--- begin Source excerpt ---

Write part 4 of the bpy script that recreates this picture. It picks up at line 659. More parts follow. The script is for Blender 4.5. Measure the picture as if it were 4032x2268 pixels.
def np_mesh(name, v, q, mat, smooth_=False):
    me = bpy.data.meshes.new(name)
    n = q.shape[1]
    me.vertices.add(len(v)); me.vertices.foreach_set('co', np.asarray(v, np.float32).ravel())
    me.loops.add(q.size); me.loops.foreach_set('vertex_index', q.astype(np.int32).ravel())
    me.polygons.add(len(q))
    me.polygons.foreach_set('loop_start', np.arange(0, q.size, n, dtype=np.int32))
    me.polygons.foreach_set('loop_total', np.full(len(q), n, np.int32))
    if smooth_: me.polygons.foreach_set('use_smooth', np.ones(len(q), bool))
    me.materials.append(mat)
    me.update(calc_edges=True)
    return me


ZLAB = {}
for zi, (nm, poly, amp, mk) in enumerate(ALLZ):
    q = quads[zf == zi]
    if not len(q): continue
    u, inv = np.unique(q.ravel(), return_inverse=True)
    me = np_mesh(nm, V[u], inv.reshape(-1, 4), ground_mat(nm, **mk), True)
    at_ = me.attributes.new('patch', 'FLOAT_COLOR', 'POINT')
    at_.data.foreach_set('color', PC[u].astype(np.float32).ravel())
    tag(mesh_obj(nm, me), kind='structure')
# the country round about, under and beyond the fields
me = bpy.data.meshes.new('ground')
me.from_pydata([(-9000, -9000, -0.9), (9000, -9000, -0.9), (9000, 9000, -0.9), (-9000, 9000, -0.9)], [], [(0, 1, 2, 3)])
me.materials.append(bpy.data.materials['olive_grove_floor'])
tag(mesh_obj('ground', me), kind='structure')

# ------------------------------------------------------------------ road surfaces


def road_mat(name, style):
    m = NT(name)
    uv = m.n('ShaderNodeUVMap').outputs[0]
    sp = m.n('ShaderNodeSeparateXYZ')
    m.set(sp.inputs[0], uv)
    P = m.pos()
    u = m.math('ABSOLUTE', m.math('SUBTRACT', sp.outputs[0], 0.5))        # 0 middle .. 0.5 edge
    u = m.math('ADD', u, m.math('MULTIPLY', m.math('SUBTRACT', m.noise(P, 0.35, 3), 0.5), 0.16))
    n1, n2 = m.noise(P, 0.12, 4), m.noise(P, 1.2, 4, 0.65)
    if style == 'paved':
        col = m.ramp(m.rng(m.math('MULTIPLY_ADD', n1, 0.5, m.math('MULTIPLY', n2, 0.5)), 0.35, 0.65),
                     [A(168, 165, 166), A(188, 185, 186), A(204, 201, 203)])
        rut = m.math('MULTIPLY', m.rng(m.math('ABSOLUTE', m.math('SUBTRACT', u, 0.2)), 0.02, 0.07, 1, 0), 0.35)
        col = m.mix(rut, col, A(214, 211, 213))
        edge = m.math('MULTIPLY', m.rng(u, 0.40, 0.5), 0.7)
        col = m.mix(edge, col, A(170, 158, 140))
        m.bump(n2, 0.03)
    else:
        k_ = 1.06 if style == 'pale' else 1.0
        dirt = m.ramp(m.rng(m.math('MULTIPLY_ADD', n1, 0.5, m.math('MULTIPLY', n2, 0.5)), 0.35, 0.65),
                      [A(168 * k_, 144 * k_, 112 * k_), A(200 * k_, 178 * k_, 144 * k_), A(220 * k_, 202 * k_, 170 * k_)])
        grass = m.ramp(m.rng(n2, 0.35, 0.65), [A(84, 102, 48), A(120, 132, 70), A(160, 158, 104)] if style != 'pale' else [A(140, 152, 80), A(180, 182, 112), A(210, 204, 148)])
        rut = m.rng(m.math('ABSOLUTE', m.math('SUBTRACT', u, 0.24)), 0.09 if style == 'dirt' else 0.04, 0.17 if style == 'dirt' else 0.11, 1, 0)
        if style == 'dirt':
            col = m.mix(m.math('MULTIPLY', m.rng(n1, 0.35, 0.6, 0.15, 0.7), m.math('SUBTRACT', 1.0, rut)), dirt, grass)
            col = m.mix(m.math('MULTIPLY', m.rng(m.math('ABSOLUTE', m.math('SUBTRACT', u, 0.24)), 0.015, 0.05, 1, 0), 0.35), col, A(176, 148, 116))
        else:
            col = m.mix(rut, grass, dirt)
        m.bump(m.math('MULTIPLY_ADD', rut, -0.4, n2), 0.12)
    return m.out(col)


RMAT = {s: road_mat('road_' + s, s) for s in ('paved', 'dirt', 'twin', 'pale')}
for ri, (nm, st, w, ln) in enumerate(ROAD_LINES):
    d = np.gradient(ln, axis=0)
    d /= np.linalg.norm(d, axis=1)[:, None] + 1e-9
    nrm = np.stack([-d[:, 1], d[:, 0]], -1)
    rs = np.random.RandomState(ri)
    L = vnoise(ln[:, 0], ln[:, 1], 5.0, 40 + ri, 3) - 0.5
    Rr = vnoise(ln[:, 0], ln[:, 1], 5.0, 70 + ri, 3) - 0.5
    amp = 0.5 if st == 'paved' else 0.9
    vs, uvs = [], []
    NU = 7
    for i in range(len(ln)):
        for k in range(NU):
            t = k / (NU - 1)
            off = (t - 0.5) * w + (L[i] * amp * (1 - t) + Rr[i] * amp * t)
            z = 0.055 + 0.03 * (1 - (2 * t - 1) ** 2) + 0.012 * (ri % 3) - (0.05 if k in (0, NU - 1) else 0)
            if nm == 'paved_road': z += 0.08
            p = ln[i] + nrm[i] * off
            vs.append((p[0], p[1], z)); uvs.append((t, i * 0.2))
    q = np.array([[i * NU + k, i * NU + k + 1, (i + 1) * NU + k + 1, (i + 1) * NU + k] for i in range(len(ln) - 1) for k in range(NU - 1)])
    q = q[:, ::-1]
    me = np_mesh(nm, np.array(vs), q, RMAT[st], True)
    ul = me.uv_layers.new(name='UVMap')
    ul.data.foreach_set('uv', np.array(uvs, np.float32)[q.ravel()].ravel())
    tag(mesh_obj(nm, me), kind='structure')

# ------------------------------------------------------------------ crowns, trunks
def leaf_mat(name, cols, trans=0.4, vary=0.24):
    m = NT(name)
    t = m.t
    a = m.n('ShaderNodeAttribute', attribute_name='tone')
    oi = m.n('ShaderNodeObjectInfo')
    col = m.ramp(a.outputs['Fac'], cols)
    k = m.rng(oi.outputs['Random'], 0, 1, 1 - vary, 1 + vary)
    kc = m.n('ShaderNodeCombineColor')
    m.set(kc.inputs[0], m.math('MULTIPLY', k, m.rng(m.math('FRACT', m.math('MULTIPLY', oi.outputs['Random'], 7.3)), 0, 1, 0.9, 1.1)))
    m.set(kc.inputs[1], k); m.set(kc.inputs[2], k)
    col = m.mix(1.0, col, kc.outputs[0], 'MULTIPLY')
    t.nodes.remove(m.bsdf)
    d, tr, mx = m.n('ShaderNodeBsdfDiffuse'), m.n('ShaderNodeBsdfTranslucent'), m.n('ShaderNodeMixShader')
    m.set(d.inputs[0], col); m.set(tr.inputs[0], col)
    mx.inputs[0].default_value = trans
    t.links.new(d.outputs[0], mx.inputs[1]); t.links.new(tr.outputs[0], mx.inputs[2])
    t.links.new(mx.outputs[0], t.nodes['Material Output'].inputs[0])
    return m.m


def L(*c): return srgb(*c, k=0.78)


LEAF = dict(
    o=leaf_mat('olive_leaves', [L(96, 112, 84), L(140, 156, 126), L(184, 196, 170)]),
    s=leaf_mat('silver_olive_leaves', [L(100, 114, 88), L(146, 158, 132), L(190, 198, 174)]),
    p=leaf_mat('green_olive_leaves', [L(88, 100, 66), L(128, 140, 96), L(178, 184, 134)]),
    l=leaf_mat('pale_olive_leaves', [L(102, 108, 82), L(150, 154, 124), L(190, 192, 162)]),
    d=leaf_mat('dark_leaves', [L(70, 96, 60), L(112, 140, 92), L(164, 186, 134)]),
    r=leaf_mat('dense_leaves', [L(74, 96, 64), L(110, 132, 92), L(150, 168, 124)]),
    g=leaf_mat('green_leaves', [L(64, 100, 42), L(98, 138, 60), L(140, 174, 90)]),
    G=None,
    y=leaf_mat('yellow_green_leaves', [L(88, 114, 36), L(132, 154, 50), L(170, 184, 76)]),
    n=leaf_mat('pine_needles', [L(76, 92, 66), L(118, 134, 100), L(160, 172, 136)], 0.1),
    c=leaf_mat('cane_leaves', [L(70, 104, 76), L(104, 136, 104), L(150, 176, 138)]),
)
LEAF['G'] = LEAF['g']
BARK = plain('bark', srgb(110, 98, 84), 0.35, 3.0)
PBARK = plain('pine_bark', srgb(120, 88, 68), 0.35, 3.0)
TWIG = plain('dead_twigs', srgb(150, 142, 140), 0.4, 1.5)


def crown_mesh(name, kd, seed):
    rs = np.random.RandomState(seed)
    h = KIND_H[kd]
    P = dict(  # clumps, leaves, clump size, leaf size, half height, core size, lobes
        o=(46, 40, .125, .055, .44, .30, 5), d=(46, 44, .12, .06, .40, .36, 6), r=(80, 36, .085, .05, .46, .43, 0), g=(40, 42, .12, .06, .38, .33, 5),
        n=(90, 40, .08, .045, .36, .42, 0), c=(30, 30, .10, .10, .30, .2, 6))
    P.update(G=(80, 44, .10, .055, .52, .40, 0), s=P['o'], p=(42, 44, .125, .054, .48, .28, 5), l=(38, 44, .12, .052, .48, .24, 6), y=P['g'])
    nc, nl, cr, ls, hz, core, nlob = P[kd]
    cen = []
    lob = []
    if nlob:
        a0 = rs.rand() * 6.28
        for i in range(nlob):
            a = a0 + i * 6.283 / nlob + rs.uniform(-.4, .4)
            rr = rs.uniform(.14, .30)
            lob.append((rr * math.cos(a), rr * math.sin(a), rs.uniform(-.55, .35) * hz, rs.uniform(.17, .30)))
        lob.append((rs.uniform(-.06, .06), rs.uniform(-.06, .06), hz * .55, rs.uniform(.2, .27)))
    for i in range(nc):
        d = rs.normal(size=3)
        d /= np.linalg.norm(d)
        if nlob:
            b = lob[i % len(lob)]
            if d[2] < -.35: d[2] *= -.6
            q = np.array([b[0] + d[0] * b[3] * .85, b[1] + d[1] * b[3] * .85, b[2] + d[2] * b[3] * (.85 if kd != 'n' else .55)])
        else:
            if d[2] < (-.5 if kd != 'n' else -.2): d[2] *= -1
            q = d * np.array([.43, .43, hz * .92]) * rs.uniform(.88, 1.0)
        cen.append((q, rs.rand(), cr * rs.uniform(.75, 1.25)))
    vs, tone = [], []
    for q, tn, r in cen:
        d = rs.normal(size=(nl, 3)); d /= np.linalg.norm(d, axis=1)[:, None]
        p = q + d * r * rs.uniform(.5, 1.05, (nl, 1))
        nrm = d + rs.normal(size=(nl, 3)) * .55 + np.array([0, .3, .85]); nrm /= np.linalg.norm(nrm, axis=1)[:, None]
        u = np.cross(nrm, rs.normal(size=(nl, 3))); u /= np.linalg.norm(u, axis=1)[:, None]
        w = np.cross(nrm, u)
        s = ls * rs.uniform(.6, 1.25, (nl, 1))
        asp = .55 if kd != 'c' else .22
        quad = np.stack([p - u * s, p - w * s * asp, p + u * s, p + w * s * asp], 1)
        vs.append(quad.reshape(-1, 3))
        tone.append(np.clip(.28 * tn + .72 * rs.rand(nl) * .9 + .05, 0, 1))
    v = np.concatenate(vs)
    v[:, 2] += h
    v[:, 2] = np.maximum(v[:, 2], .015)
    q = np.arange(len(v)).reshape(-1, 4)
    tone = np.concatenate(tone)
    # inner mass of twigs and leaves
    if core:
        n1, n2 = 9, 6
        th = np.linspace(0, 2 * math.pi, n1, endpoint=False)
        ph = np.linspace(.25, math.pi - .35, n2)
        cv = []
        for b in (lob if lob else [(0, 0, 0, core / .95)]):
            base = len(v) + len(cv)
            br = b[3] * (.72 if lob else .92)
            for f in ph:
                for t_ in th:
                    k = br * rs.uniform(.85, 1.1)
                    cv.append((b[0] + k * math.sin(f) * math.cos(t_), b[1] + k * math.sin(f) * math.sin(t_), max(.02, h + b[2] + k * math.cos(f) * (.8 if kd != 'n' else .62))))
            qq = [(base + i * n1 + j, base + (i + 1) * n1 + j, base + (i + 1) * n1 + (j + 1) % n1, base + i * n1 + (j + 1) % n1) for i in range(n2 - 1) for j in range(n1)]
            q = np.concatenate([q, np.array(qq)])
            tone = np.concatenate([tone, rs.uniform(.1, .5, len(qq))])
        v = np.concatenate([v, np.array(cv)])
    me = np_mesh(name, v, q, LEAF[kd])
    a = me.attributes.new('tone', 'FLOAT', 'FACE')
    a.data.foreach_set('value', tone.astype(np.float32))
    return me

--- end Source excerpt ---

__Stated problem__.
Copy exactly, and only, the lines from the one containing "cv.append((b[0] + k" through the one containing "q = np.concatenate([q, np.array(qq)])".

__Task response__.
                    cv.append((b[0] + k * math.sin(f) * math.cos(t_), b[1] + k * math.sin(f) * math.sin(t_), max(.02, h + b[2] + k * math.cos(f) * (.8 if kd != 'n' else .62))))
            qq = [(base + i * n1 + j, base + (i + 1) * n1 + j, base + (i + 1) * n1 + (j + 1) % n1, base + i * n1 + (j + 1) % n1) for i in range(n2 - 1) for j in range(n1)]
            q = np.concatenate([q, np.array(qq)])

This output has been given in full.